_Objective_
Without including any images, repeat the data exactly.

_Given data_

_ _ _ _ _

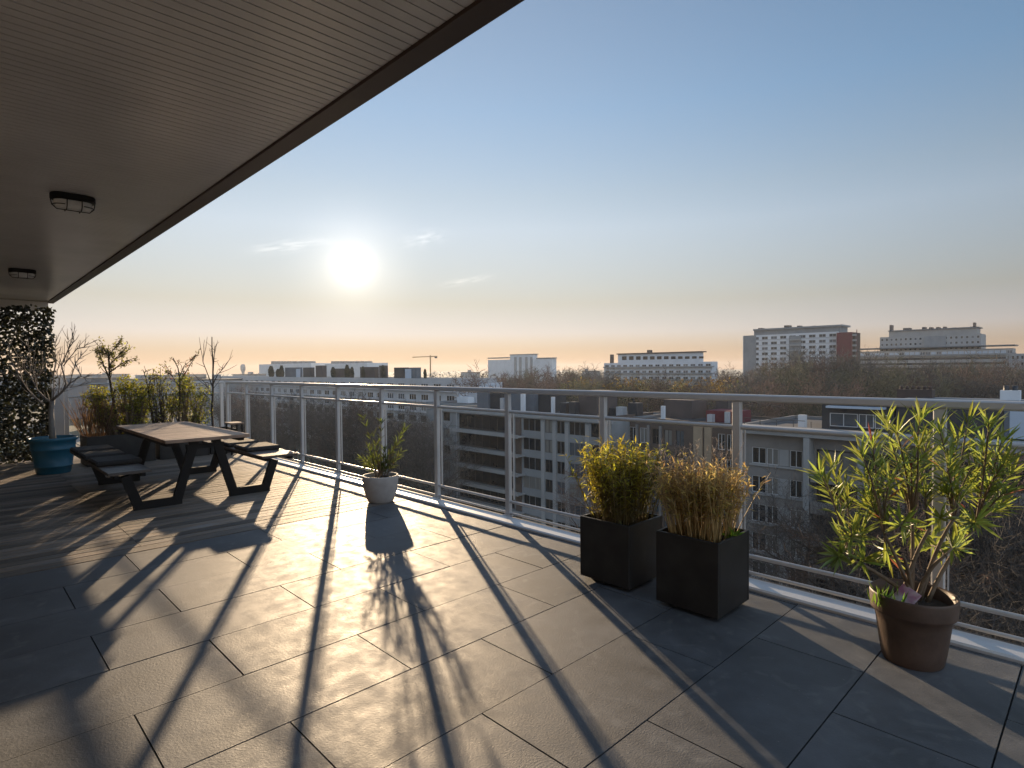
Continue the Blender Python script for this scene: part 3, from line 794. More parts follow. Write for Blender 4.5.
def bush(name, label, base, blobs, n, ll, mats, stemmat, cat='shrub'):
    """leafy bush: leaves and twigs spread through several uneven masses"""
    B = Vector(base); t = thing(name, label, cat, base); sb = MB(); fb = MB()
    for (px, py, ry, rz_, rx) in blobs:
        c = along(px, py) - B
        for _ in range(n):
            v = rv(1); 
            while v.length > 1: v = rv(1)
            v = v * (.35+.65*v.length)
            p = c + Vector((v.x*rx, v.y*ry, v.z*rz_))
            if p.z < .02: continue
            if R.random() < .10:
                q = Vector((R.uniform(-.08,.08)+p.x*.4, c.y*.6+R.uniform(-.05,.05), 0)); sb.tube([q, q.lerp(p,.55)+Vector((0,0,.06))+rv(.03), p], [.006,.004,.002], 4, cap=False)
            for _ in range(R.randint(1,3)):
                fb.leaf(p+rv(.03), rv(1)+UP*.1, UP+rv(.7), ll*R.uniform(.6,1.3), ll*.48, R.uniform(0,.3), 0 if R.random() < .7 else 1, simple=True)
    sb.build('stem', stemmat, t); fb.build('foliage', mats, t)
bush('shrub', 'bushy yellow green shrub around the foot of the small round headed tree', (XB, 2.05, .39),
     [(99,398,.22,.20,.16),(127,390,.24,.24,.18),(133,408,.28,.22,.2),(106,415,.2,.2,.15),(143,398,.2,.26,.18),(128,424,.3,.16,.2)], 400, .045, [M['shrub'], M['shrub_dark']], M['stem'])
bush('shrub', 'thin twiggy shrub with dull leaves in the middle of the row along the end railing', (XB, 2.55, .37),
     [(152,392,.16,.34,.14),(163,386,.17,.36,.14),(160,415,.26,.22,.18),(170,404,.16,.26,.16)], 170, .040, [M['shrub_dark'], M['shrub']], M['stem_dark'])
bush('shrub', 'upright shrub with yellow green leaves between the twiggy shrub and the bare sapling', (XB, 2.85, .37),
     [(184,386,.16,.22,.16),(178,404,.22,.24,.18),(200,398,.20,.26,.18),(196,418,.26,.18,.2)], 300, .043, [M['shrub'], M['shrub_dark']], M['stem'])
sapling('sapling', 'young tree with a few leaves at its forked tips, growing behind the upright shrub', 'tree', (XB, 2.75, .37),
        [([(179,430),(179,412),(180,395),(180,380),(178,368),(173,358)], .018), ([(180,382),(186,372),(193,360)], .010), ([(180,388),(172,376),(165,370)], .008), ([(180,376),(184,366),(195,357)], .007)], .02, (7, .042, .03), [M['shrub_dark'], M['olean_red']], M['stem_dark'], 8, tw=(.05,.14))
sapling('sapling', 'thin stem with sparse small leaves in the middle of the end railing', 'tree', (XB, 2.42, .37),
        [([(153,425),(150,405),(148,388),(146,378),(143,370)], .014), ([(149,396),(155,384),(153,370)], .008)], .02, (4, .036, .03), [M['shrub_dark'], M['shrub']], M['stem_dark'], 9, tw=(.06,.16))
sapling('sapling', 'tall leafless sapling with upright whip like shoots in the railing corner', 'tree', (XB+.02, 3.33, .35),
        [([(213,428),(212,410),(213,392),(213,378),(213,362),(212,350),(212,337)], .022), ([(213,388),(208,375),(203,362),(204,348)], .010), ([(213,384),(218,374),(224,368)], .010),
         ([(213,376),(214,360),(215,346)], .009), ([(212,396),(206,384),(201,378)], .008)], .02, None, [], M['stem_dark'], 8, tw=(.08,.26))

# ------------------------------------------------------------------ ivy screen at the end of the terrace
XI = -11.72
t = thing('ivy_screen', 'tall leafy ivy screen with light showing through its gaps, closing the end of the deck', 'screen', (XI, -.6, 0))
b = MB()
for yy_ in (-1.85, -.6, .65, 1.74):
    b = MB(); b.box(-.10, yy_-.012, 0, -.075, yy_+.012, 2.36); b.build('frame_post', M['black_metal'], t)
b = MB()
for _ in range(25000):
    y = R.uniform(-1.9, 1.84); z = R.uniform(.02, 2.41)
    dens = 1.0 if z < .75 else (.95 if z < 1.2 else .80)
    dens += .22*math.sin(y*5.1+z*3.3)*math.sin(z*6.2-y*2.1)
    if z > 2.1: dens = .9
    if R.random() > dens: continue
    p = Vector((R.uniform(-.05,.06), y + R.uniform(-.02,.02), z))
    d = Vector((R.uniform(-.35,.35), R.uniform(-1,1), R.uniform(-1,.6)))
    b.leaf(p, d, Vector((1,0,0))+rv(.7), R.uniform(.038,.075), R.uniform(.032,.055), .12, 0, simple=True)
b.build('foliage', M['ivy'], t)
# white wall post beside it
t = thing('white_post', 'pale square post between the ivy screen and the end railing', 'post', (-11.60, 1.265, 0))
M['white_paint'] = mat('aged_white_paint', (.58,.58,.60), .5, var=.08, scale=8, bump=.05, bscale=60, stain=.15, stain_scale=4)
b = MB(); b.bbox(-.05,-.075,0,.05,.075,1.12,.006); b.build('shaft', M['white_paint'], t)
b = MB(); b.bbox(-.06,-.085,1.1205,.06,.085,1.15,.005); b.build('cap', M['alu'], t)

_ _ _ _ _

_Solution_
Continue the Blender Python script for this scene: part 3, from line 794. More parts follow. Write for Blender 4.5.
def bush(name, label, base, blobs, n, ll, mats, stemmat, cat='shrub'):
    """leafy bush: leaves and twigs spread through several uneven masses"""
    B = Vector(base); t = thing(name, label, cat, base); sb = MB(); fb = MB()
    for (px, py, ry, rz_, rx) in blobs:
        c = along(px, py) - B
        for _ in range(n):
            v = rv(1); 
            while v.length > 1: v = rv(1)
            v = v * (.35+.65*v.length)
            p = c + Vector((v.x*rx, v.y*ry, v.z*rz_))
            if p.z < .02: continue
            if R.random() < .10:
                q = Vector((R.uniform(-.08,.08)+p.x*.4, c.y*.6+R.uniform(-.05,.05), 0)); sb.tube([q, q.lerp(p,.55)+Vector((0,0,.06))+rv(.03), p], [.006,.004,.002], 4, cap=False)
            for _ in range(R.randint(1,3)):
                fb.leaf(p+rv(.03), rv(1)+UP*.1, UP+rv(.7), ll*R.uniform(.6,1.3), ll*.48, R.uniform(0,.3), 0 if R.random() < .7 else 1, simple=True)
    sb.build('stem', stemmat, t); fb.build('foliage', mats, t)
bush('shrub', 'bushy yellow green shrub around the foot of the small round headed tree', (XB, 2.05, .39),
     [(99,398,.22,.20,.16),(127,390,.24,.24,.18),(133,408,.28,.22,.2),(106,415,.2,.2,.15),(143,398,.2,.26,.18),(128,424,.3,.16,.2)], 400, .045, [M['shrub'], M['shrub_dark']], M['stem'])
bush('shrub', 'thin twiggy shrub with dull leaves in the middle of the row along the end railing', (XB, 2.55, .37),
     [(152,392,.16,.34,.14),(163,386,.17,.36,.14),(160,415,.26,.22,.18),(170,404,.16,.26,.16)], 170, .040, [M['shrub_dark'], M['shrub']], M['stem_dark'])
bush('shrub', 'upright shrub with yellow green leaves between the twiggy shrub and the bare sapling', (XB, 2.85, .37),
     [(184,386,.16,.22,.16),(178,404,.22,.24,.18),(200,398,.20,.26,.18),(196,418,.26,.18,.2)], 300, .043, [M['shrub'], M['shrub_dark']], M['stem'])
sapling('sapling', 'young tree with a few leaves at its forked tips, growing behind the upright shrub', 'tree', (XB, 2.75, .37),
        [([(179,430),(179,412),(180,395),(180,380),(178,368),(173,358)], .018), ([(180,382),(186,372),(193,360)], .010), ([(180,388),(172,376),(165,370)], .008), ([(180,376),(184,366),(195,357)], .007)], .02, (7, .042, .03), [M['shrub_dark'], M['olean_red']], M['stem_dark'], 8, tw=(.05,.14))
sapling('sapling', 'thin stem with sparse small leaves in the middle of the end railing', 'tree', (XB, 2.42, .37),
        [([(153,425),(150,405),(148,388),(146,378),(143,370)], .014), ([(149,396),(155,384),(153,370)], .008)], .02, (4, .036, .03), [M['shrub_dark'], M['shrub']], M['stem_dark'], 9, tw=(.06,.16))
sapling('sapling', 'tall leafless sapling with upright whip like shoots in the railing corner', 'tree', (XB+.02, 3.33, .35),
        [([(213,428),(212,410),(213,392),(213,378),(213,362),(212,350),(212,337)], .022), ([(213,388),(208,375),(203,362),(204,348)], .010), ([(213,384),(218,374),(224,368)], .010),
         ([(213,376),(214,360),(215,346)], .009), ([(212,396),(206,384),(201,378)], .008)], .02, None, [], M['stem_dark'], 8, tw=(.08,.26))

# ------------------------------------------------------------------ ivy screen at the end of the terrace
XI = -11.72
t = thing('ivy_screen', 'tall leafy ivy screen with light showing through its gaps, closing the end of the deck', 'screen', (XI, -.6, 0))
b = MB()
for yy_ in (-1.85, -.6, .65, 1.74):
    b = MB(); b.box(-.10, yy_-.012, 0, -.075, yy_+.012, 2.36); b.build('frame_post', M['black_metal'], t)
b = MB()
for _ in range(25000):
    y = R.uniform(-1.9, 1.84); z = R.uniform(.02, 2.41)
    dens = 1.0 if z < .75 else (.95 if z < 1.2 else .80)
    dens += .22*math.sin(y*5.1+z*3.3)*math.sin(z*6.2-y*2.1)
    if z > 2.1: dens = .9
    if R.random() > dens: continue
    p = Vector((R.uniform(-.05,.06), y + R.uniform(-.02,.02), z))
    d = Vector((R.uniform(-.35,.35), R.uniform(-1,1), R.uniform(-1,.6)))
    b.leaf(p, d, Vector((1,0,0))+rv(.7), R.uniform(.038,.075), R.uniform(.032,.055), .12, 0, simple=True)
b.build('foliage', M['ivy'], t)
# white wall post beside it
t = thing('white_post', 'pale square post between the ivy screen and the end railing', 'post', (-11.60, 1.265, 0))
M['white_paint'] = mat('aged_white_paint', (.58,.58,.60), .5, var=.08, scale=8, bump=.05, bscale=60, stain=.15, stain_scale=4)
b = MB(); b.bbox(-.05,-.075,0,.05,.075,1.12,.006); b.build('shaft', M['white_paint'], t)
b = MB(); b.bbox(-.06,-.085,1.1205,.06,.085,1.15,.005); b.build('cap', M['alu'], t)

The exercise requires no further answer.